LEYTON ORIENT Football Club will die in five years if it does not change its name and move to the Olympic Park, said its chairman yesterday.
Barry Hearn said a controversial name change to London Orient and a ground-share with West Ham at the 80,000-capacity stadium are crucial to the club's survival, and gives the club just half a decade if the "bold" moves do not come off.
The League One club chairman hopes to revive the Os' flagging fanbase by attracting younger fans to games with the name change, and aims to put itself at the heart of the community by giving free season tickets to under-18s in London, students and members of the Armed Forces, and free family season tickets to new residents of Olympic Park housing.
He also wants to move from Brisbane Road Stadium to share the Olympic Park with West Ham, and has tabled a bid for consideration by the London Legacy development Corporation, with a decision expected in less than two weeks.
Mr Hearn said: "We are dead in five years without these changes. It won't be an immediate death, it's by slow torture. Giving ourselves five years we'd be lucky to be playing in the conference [non-league].
"It's an ageing fanbase, the support is diminished. We had Sheffield United on the weekend and there were 4,800 people there."
But the proposed name change proved unpopular with supporters when the Guardian interviewed them after their 1-0 home defeat to Sheffield United on Saturday, October 6.
Orient fanzine editor Sean McNeill, 31, of Geldeston Road, Clapton, said: "It’s not going to happen.
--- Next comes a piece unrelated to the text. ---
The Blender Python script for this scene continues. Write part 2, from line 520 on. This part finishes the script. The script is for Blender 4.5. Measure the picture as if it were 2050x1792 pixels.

It’s totally dependent on us getting the Olympic Stadium, which we’re not going to get.
"Calling ourselves London Orient isn’t going to make people in Kensington come and see us."
Tim Fountaine, 52, of Ellesmere Road, near Mile End, added: "London Orient – it’s a bit pretentious, isn’t it? Orient can’t represent the whole of London."
But Mr Hearn defended the idea, saying it would widen the fanbase to across the capital.
He said: "London Orient will come up first on Google. We have to be serious about rebuilding our fanbase. If our supporters are stuck in tradition I admire them for that, but we have to live in the real world.
"If West Ham get the stadium without us then we're competing with Premiership football down the road."